Begin Provided data

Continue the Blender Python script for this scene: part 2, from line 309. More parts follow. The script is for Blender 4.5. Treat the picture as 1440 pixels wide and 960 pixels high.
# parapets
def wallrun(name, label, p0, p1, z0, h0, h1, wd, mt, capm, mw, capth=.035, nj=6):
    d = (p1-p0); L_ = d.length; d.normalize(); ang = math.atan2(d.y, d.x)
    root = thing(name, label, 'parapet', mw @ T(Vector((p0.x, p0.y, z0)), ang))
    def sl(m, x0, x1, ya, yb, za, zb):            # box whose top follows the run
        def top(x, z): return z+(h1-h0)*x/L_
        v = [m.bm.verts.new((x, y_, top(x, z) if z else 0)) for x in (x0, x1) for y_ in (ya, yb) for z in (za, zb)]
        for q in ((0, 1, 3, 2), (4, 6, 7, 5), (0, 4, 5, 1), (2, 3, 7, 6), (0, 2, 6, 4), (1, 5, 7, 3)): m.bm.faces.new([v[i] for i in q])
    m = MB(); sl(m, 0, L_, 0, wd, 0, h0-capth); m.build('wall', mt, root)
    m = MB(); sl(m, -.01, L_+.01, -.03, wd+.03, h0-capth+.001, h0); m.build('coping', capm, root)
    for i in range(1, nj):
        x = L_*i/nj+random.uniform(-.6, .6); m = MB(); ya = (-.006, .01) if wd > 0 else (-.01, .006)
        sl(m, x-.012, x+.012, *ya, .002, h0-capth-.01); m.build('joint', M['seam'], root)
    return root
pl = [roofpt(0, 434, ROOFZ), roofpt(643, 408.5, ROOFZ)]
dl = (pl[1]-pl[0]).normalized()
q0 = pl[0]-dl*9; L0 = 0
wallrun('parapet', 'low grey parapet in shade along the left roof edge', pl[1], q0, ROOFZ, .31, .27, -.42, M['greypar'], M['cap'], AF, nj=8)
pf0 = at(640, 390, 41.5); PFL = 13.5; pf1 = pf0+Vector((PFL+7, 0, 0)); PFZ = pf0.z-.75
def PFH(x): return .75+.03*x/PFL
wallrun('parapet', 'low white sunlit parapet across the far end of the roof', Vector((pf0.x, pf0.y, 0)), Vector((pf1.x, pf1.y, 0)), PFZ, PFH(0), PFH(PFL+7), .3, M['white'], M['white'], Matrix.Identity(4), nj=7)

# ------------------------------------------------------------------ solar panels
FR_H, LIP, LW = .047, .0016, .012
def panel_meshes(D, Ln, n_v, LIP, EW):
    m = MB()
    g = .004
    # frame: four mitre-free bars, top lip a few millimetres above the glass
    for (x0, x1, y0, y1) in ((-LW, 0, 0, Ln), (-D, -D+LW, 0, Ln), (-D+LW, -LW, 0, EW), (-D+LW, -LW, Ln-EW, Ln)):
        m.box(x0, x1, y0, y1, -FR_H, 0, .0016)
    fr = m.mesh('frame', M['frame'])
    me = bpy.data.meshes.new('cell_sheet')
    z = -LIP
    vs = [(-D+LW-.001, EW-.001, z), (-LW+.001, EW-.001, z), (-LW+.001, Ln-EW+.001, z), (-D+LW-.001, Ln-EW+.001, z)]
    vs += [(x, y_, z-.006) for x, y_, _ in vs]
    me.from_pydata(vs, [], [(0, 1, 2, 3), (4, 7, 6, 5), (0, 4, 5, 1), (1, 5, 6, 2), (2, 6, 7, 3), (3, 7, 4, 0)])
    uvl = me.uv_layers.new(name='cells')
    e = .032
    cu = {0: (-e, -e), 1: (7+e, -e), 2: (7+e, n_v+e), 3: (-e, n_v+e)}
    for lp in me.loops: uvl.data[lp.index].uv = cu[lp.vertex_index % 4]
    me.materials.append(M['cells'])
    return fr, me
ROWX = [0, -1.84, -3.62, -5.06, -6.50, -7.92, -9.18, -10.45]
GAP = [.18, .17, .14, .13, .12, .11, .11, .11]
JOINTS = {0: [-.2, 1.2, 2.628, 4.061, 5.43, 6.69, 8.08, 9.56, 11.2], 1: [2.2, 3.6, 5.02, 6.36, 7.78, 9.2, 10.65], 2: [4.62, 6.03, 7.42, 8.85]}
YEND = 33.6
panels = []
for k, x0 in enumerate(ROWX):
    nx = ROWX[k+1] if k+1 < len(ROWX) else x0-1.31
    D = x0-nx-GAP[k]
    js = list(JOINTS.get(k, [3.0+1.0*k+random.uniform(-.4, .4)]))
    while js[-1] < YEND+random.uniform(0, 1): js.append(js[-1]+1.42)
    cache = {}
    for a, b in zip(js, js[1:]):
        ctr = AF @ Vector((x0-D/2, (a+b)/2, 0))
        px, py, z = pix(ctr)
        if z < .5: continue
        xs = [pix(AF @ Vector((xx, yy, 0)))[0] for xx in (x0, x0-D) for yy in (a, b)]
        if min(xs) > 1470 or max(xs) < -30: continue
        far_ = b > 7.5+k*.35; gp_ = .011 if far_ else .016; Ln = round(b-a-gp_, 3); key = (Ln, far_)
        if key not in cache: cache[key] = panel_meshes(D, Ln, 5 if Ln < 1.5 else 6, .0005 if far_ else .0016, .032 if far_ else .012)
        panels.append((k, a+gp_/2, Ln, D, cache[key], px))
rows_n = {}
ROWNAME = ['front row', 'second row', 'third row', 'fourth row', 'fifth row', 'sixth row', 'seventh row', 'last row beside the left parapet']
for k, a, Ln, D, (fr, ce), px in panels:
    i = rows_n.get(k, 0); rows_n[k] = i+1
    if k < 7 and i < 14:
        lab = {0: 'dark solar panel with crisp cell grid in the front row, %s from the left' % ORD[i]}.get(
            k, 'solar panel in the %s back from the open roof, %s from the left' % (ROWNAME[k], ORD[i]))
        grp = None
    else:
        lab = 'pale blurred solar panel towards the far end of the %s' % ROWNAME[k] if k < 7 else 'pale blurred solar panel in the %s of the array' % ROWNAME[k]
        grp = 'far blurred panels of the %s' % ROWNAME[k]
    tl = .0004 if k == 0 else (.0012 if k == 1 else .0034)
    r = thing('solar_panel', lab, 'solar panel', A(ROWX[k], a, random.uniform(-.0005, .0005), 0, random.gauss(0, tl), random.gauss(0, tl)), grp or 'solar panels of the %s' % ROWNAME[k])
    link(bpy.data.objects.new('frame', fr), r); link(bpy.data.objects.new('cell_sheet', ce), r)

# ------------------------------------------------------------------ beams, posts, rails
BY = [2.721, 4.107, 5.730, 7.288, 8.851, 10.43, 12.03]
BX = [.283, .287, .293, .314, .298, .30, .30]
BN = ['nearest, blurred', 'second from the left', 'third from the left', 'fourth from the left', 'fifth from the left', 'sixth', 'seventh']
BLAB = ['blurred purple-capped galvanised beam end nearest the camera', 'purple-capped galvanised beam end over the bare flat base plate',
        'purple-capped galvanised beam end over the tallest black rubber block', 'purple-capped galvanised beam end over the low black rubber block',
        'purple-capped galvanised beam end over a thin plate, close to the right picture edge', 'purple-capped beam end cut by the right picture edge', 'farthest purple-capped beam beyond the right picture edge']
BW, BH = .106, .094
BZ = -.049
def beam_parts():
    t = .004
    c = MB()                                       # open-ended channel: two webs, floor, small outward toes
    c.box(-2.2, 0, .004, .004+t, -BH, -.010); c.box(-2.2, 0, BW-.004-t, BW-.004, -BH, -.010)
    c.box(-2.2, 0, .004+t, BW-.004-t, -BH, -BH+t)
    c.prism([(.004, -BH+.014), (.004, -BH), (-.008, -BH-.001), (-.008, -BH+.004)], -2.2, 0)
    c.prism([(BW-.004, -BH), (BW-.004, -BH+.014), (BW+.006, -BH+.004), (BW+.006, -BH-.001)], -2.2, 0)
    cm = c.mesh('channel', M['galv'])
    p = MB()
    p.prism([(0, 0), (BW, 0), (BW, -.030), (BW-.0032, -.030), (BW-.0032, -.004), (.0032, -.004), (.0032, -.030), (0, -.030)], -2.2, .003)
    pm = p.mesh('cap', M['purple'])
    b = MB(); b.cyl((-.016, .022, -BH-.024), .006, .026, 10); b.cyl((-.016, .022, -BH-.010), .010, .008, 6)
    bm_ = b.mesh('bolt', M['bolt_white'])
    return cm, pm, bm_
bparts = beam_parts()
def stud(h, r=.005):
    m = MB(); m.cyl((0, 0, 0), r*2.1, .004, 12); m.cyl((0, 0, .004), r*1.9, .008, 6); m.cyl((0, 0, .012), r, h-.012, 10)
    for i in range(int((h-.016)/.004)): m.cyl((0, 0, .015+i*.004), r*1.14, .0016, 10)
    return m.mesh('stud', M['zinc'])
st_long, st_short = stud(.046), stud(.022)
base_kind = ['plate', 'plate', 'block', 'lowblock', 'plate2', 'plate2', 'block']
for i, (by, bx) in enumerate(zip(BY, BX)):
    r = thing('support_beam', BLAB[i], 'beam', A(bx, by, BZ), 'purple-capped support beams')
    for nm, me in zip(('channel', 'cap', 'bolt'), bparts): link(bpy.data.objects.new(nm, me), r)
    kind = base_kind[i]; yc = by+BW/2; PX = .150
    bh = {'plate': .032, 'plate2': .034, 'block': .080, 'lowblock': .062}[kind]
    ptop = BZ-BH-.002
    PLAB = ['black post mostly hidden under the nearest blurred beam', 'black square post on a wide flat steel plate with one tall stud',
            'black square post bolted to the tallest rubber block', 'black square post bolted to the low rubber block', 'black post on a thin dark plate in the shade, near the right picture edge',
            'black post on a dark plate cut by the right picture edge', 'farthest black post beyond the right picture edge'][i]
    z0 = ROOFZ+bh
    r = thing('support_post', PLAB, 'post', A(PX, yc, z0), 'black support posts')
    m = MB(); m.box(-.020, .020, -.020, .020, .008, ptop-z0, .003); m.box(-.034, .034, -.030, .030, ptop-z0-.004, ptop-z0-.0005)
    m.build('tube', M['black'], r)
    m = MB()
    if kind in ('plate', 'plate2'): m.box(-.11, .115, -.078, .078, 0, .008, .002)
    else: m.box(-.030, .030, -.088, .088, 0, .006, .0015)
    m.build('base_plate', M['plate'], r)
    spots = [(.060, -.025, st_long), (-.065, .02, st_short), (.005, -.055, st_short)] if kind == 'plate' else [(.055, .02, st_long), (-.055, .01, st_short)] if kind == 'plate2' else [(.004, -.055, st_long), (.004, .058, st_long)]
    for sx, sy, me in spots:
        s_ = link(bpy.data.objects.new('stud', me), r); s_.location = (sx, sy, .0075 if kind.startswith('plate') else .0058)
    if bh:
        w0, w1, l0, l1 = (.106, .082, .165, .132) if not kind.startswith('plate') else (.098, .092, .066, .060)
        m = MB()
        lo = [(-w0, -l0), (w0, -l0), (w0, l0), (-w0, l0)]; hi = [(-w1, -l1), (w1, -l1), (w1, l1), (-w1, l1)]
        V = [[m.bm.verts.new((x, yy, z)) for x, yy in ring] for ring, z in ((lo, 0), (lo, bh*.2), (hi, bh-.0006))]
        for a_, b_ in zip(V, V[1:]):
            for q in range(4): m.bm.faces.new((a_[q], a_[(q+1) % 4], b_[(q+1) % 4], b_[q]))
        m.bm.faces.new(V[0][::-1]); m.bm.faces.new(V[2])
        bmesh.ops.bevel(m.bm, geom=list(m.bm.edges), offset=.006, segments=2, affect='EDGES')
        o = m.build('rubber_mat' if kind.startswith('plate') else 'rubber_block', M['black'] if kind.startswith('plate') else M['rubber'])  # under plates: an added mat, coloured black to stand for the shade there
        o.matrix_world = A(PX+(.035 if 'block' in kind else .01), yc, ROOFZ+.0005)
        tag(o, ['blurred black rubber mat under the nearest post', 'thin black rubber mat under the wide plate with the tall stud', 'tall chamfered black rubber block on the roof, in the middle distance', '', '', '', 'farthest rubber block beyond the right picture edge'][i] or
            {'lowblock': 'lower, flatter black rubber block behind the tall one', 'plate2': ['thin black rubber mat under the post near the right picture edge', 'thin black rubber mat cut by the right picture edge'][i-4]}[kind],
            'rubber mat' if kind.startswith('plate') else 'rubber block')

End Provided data

• **Problem requirements**: Reproduce exactly, please, only the lines from the start of the data above to the line that contains "wallrun('parapet', 'low white", with both ends kept.

• **Solution**:
Continue the Blender Python script for this scene: part 2, from line 309. More parts follow. The script is for Blender 4.5. Treat the picture as 1440 pixels wide and 960 pixels high.
# parapets
def wallrun(name, label, p0, p1, z0, h0, h1, wd, mt, capm, mw, capth=.035, nj=6):
    d = (p1-p0); L_ = d.length; d.normalize(); ang = math.atan2(d.y, d.x)
    root = thing(name, label, 'parapet', mw @ T(Vector((p0.x, p0.y, z0)), ang))
    def sl(m, x0, x1, ya, yb, za, zb):            # box whose top follows the run
        def top(x, z): return z+(h1-h0)*x/L_
        v = [m.bm.verts.new((x, y_, top(x, z) if z else 0)) for x in (x0, x1) for y_ in (ya, yb) for z in (za, zb)]
        for q in ((0, 1, 3, 2), (4, 6, 7, 5), (0, 4, 5, 1), (2, 3, 7, 6), (0, 2, 6, 4), (1, 5, 7, 3)): m.bm.faces.new([v[i] for i in q])
    m = MB(); sl(m, 0, L_, 0, wd, 0, h0-capth); m.build('wall', mt, root)
    m = MB(); sl(m, -.01, L_+.01, -.03, wd+.03, h0-capth+.001, h0); m.build('coping', capm, root)
    for i in range(1, nj):
        x = L_*i/nj+random.uniform(-.6, .6); m = MB(); ya = (-.006, .01) if wd > 0 else (-.01, .006)
        sl(m, x-.012, x+.012, *ya, .002, h0-capth-.01); m.build('joint', M['seam'], root)
    return root
pl = [roofpt(0, 434, ROOFZ), roofpt(643, 408.5, ROOFZ)]
dl = (pl[1]-pl[0]).normalized()
q0 = pl[0]-dl*9; L0 = 0
wallrun('parapet', 'low grey parapet in shade along the left roof edge', pl[1], q0, ROOFZ, .31, .27, -.42, M['greypar'], M['cap'], AF, nj=8)
pf0 = at(640, 390, 41.5); PFL = 13.5; pf1 = pf0+Vector((PFL+7, 0, 0)); PFZ = pf0.z-.75
def PFH(x): return .75+.03*x/PFL
wallrun('parapet', 'low white sunlit parapet across the far end of the roof', Vector((pf0.x, pf0.y, 0)), Vector((pf1.x, pf1.y, 0)), PFZ, PFH(0), PFH(PFL+7), .3, M['white'], M['white'], Matrix.Identity(4), nj=7)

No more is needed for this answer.